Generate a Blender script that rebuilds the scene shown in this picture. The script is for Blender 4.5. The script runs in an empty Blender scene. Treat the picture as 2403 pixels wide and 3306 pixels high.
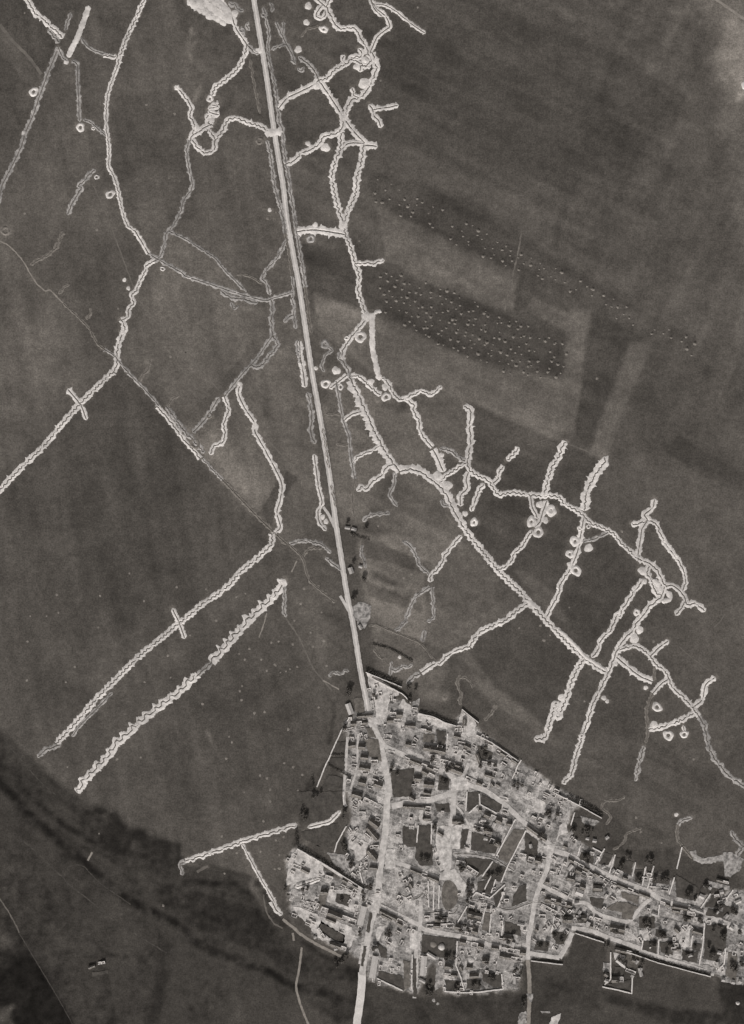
import bpy, bmesh, math, random
import numpy as np
from mathutils import Vector, kdtree

random.seed(7)
RNG = np.random.default_rng(11)
SC = bpy.context.scene
COL = SC.collection

# ------------------------------------------------------------------ camera, sky, sun, exposure
S = 0.4                                   # metres of ground per pixel of the photograph
H = 2400.0
cam_d = bpy.data.cameras.new('camera')
cam_d.sensor_width = 36.0
cam_d.lens = 36.0 * H / (3306 * S)
cam_d.clip_start = 10.0
cam_d.clip_end = 60000.0
cam = bpy.data.objects.new('camera', cam_d)
cam.location = (0, 0, H)
COL.objects.link(cam)
SC.camera = cam

SUN_EL = math.radians(36)
SUN_AZ = (-0.22, -0.975)                  # horizontal direction towards the sun
w = bpy.data.worlds.new('World')
SC.world = w
w.use_nodes = True
nt = w.node_tree
bg = nt.nodes['Background']
sky = nt.nodes.new('ShaderNodeTexSky')
sky.sky_type = 'NISHITA'
sky.sun_disc = False
sky.sun_elevation = SUN_EL
sky.sun_rotation = math.atan2(SUN_AZ[0], SUN_AZ[1])
sky.air_density = 1.0
sky.dust_density = 2.5
bw = nt.nodes.new('ShaderNodeRGBToBW')                # a plate that sees no colour: the sky's light without its blue
grey = nt.nodes.new('ShaderNodeCombineColor')
nt.links.new(sky.outputs[0], bw.inputs[0])
for i_ in range(3):
    nt.links.new(bw.outputs[0], grey.inputs[i_])
nt.links.new(grey.outputs[0], bg.inputs[0])
bg.inputs[1].default_value = 0.145

sun_d = bpy.data.lights.new('sun', 'SUN')
sun_d.energy = 3.3
sun_d.angle = math.radians(0.5)
sun_d.color = (1.0, 0.975, 0.945)
sun = bpy.data.objects.new('sun', sun_d)
sun.rotation_euler = Vector((-SUN_AZ[0] * math.cos(SUN_EL), -SUN_AZ[1] * math.cos(SUN_EL), -math.sin(SUN_EL))).to_track_quat('-Z', 'Y').to_euler()
COL.objects.link(sun)

SC.view_settings.view_transform = 'Standard'
SC.view_settings.look = 'None'
SC.view_settings.exposure = 0.0
SC.view_settings.gamma = 1.0
SC.view_settings.use_curve_mapping = False

# ------------------------------------------------------------------ helpers
CAL = 1.09                                # brightness of a level white sheet in this light


def alb(v):
    """albedo of a surface that photographs as grey level v (0..255) in the open"""
    return min(0.85, ((v / 255.0) ** 2.2) / CAL)


TK = {}
for ci, cx in enumerate((0, 600, 1200, 1800)):
    for ri, cy in enumerate((0, 600, 1200, 1800, 2400, 2706)):
        TK['abcd'[ci] + str(ri + 1)] = (cx, cy, 1649 / (603 if ci == 3 else 600))
for k_, (ox, oy) in dict(P=(900, 2150), Q=(1300, 2150), R=(900, 2550), U=(1300, 2550), V=(1700, 2550), X=(2003, 2550),
                         Y=(900, 2906), Z=(1300, 2906), M=(1700, 2906), N=(2003, 2906), E=(900, 0), F=(550, 0),
                         H=(950, 1000), J=(1600, 1500), K=(2000, 1700)).items():
    TK[k_] = (ox, oy, 1649 / 400)
TK['L'] = (1080, 1650, 3.78)
TK['D'] = (0, 0, 0.6862)                   # survey of the whole sheet


def px2w(x, y):
    return ((x - 1201.5) * S, (1653.0 - y) * S)


def parse(s):
    """'b1 605 0 660 330 b2 850 0' -> world points (survey sheets and their own units)"""
    out, key, num = [], None, []
    for t in s.split():
        if t[0].isalpha():
            key = TK[t]
            num = []
        else:
            num.append(float(t))
            if len(num) == 2:
                out.append(px2w(key[0] + num[0] / key[2], key[1] + num[1] / key[2]))
                num = []
    return out


def tile_len(key, v):
    return v / TK[key][2] * S


def tag(o, label=None, cat=None, group=None, kind=None):
    if label:
        o['label'] = label
    if cat:
        o['category'] = cat
    if group:
        o['group'] = group
    if kind:
        o['kind'] = kind
    return o


def mesh_obj(name, verts, faces, mat, parent=None, smooth=False):
    me = bpy.data.meshes.new(name)
    me.from_pydata(verts, [], faces)
    me.materials.append(mat)
    if smooth:
        me.polygons.foreach_set('use_smooth', [True] * len(me.polygons))
    me.update()
    o = bpy.data.objects.new(name, me)
    COL.objects.link(o)
    if parent is not None:
        o.parent = parent
    return o


def empty(name, x, y, z=0.0, rz=0.0):
    o = bpy.data.objects.new(name, None)
    o.empty_display_size = 1.0
    o.location = (x, y, z)
    o.rotation_euler = (0, 0, rz)
    COL.objects.link(o)
    return o


def copy_tree(src, loc, rz, scale):
    r = src.copy()
    COL.objects.link(r)
    r.location = loc
    r.rotation_euler = (0, 0, rz)
    r.scale = scale
    for ch in src.children:
        c = ch.copy()
        COL.objects.link(c)
        c.parent = r
    return r


def smooth_line(pts, step):
    """Catmull-Rom through the points, resampled at an even step"""
    P = np.array(pts, float)
    if len(P) == 2:
        dense = P[0] + (P[1] - P[0]) * np.linspace(0, 1, 200)[:, None]
    else:
        Q = np.vstack([2 * P[0] - P[1], P, 2 * P[-1] - P[-2]])
        segs = []
        t = np.linspace(0, 1, 24, endpoint=False)[:, None]
        for i in range(1, len(Q) - 2):
            p0, p1, p2, p3 = Q[i - 1], Q[i], Q[i + 1], Q[i + 2]
            m1, m2 = 0.42 * (p2 - p0), 0.42 * (p3 - p1)
            h = (2 * t ** 3 - 3 * t ** 2 + 1) * p1 + (t ** 3 - 2 * t ** 2 + t) * m1 + (-2 * t ** 3 + 3 * t ** 2) * p2 + (t ** 3 - t ** 2) * m2
            segs.append(h)
        segs.append(P[-1:])
        dense = np.vstack(segs)
    d = np.r_[0, np.cumsum(np.hypot(*np.diff(dense, axis=0).T))]
    n = max(3, int(d[-1] / step) + 1)
    s = np.linspace(0, d[-1], n)
    B = np.c_[np.interp(s, d, dense[:, 0]), np.interp(s, d, dense[:, 1])]
    T_ = np.gradient(B, axis=0)
    T_ /= np.maximum(np.hypot(T_[:, 0], T_[:, 1])[:, None], 1e-9)
    N = np.c_[-T_[:, 1], T_[:, 0]]
    return s, B, T_, N


def noise1(s, wl, seed):
    r = np.random.default_rng(seed)
    v = np.zeros_like(s)
    for k in range(5):
        v += np.sin(2 * np.pi * s / (wl * (0.6 + 0.35 * k)) + r.uniform(0, 6.28)) * r.uniform(0.5, 1.0)
    return v / 2.2


def sstep(x):
    x = np.clip(x, 0, 1)
    return x * x * (3 - 2 * x)


# ------------------------------------------------------------------ materials
TINT = (1.10, 0.985, 0.875)
CT = (1.06, 0.99, 0.94)


def nd(nt, kind, **kw):
    n = nt.nodes.new(kind)
    for k, v in kw.items():
        setattr(n, k, v)
    return n


def math_node(nt, op, a, b=None):
    n = nd(nt, 'ShaderNodeMath', operation=op)
    for i, v in enumerate((a, b)):
        if v is None:
            continue
        if isinstance(v, (int, float)):
            n.inputs[i].default_value = v
        else:
            nt.links.new(v, n.inputs[i])
    return n.outputs[0]


def noise_node(nt, vec, scale, detail=3.0, rough=0.55):
    n = nd(nt, 'ShaderNodeTexNoise')
    n.inputs['Scale'].default_value = scale
    n.inputs['Detail'].default_value = detail
    n.inputs['Roughness'].default_value = rough
    nt.links.new(vec, n.inputs['Vector'])
    return n.outputs['Fac']


def tint_out(nt, val, bsdf, tint=TINT):
    c = nd(nt, 'ShaderNodeCombineColor')
    for i in range(3):
        nt.links.new(math_node(nt, 'MULTIPLY', val, tint[i]), c.inputs[i])
    nt.links.new(c.outputs[0], bsdf.inputs['Base Color'])


def surface(name, v, v2=None, scale=0.25, amt=0.5, grain=0.9, gamt=0.25, rough=0.95, tint=TINT, bump=0.0, stretch=0.0):
    """weathered grey surface: patches between v and v2, fine grain"""
    m = bpy.data.materials.new(name)
    m.use_nodes = True
    t = m.node_tree
    b = t.nodes['Principled BSDF']
    b.inputs['Roughness'].default_value = rough
    b.inputs['Specular IOR Level'].default_value = 0.12
    geo = nd(t, 'ShaderNodeNewGeometry')
    pos = geo.outputs['Position']
    a, a2 = alb(v), alb(v if v2 is None else v2)
    n1 = noise_node(t, pos, scale, 4.0, 0.6)
    n2 = noise_node(t, pos, grain, 2.0, 0.6)
    mr = nd(t, 'ShaderNodeMapRange')
    mr.inputs['From Min'].default_value = 0.5 - 0.22 / max(amt, 0.05) * 0.5
    mr.inputs['From Max'].default_value = 0.5 + 0.22 / max(amt, 0.05) * 0.5
    mr.inputs['To Min'].default_value = a
    mr.inputs['To Max'].default_value = a2
    t.links.new(n1, mr.inputs['Value'])
    g = math_node(t, 'ADD', math_node(t, 'MULTIPLY', math_node(t, 'SUBTRACT', n2, 0.5), gamt * 2.4), 1.0)
    if stretch:                                        # whole stretches older and greyer than others
        n3 = noise_node(t, pos, 0.022, 2.0, 0.5)
        m3 = nd(t, 'ShaderNodeMapRange')
        m3.inputs['From Min'].default_value = 0.36
        m3.inputs['From Max'].default_value = 0.56
        m3.inputs['To Min'].default_value = 1.0 - stretch
        m3.inputs['To Max'].default_value = 1.0
        t.links.new(n3, m3.inputs['Value'])
        g = math_node(t, 'MULTIPLY', g, m3.outputs[0])
    tint_out(t, math_node(t, 'MULTIPLY', mr.outputs[0], g), b, tint)
    if bump:
        bp = nd(t, 'ShaderNodeBump')
        bp.inputs['Strength'].default_value = bump
        bp.inputs['Distance'].default_value = 0.3
        t.links.new(n2, bp.inputs['Height'])
        t.links.new(bp.outputs[0], b.inputs['Normal'])
    return m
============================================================
> _Exercise instructions_
Give back exactly the lines from the first line of the data through the line with "COL = SC.collection", pictures excluded.

> _Result_
Generate a Blender script that rebuilds the scene shown in this picture. The script is for Blender 4.5. The script runs in an empty Blender scene. Treat the picture as 2403 pixels wide and 3306 pixels high.
import bpy, bmesh, math, random
import numpy as np
from mathutils import Vector, kdtree

random.seed(7)
RNG = np.random.default_rng(11)
SC = bpy.context.scene
COL = SC.collection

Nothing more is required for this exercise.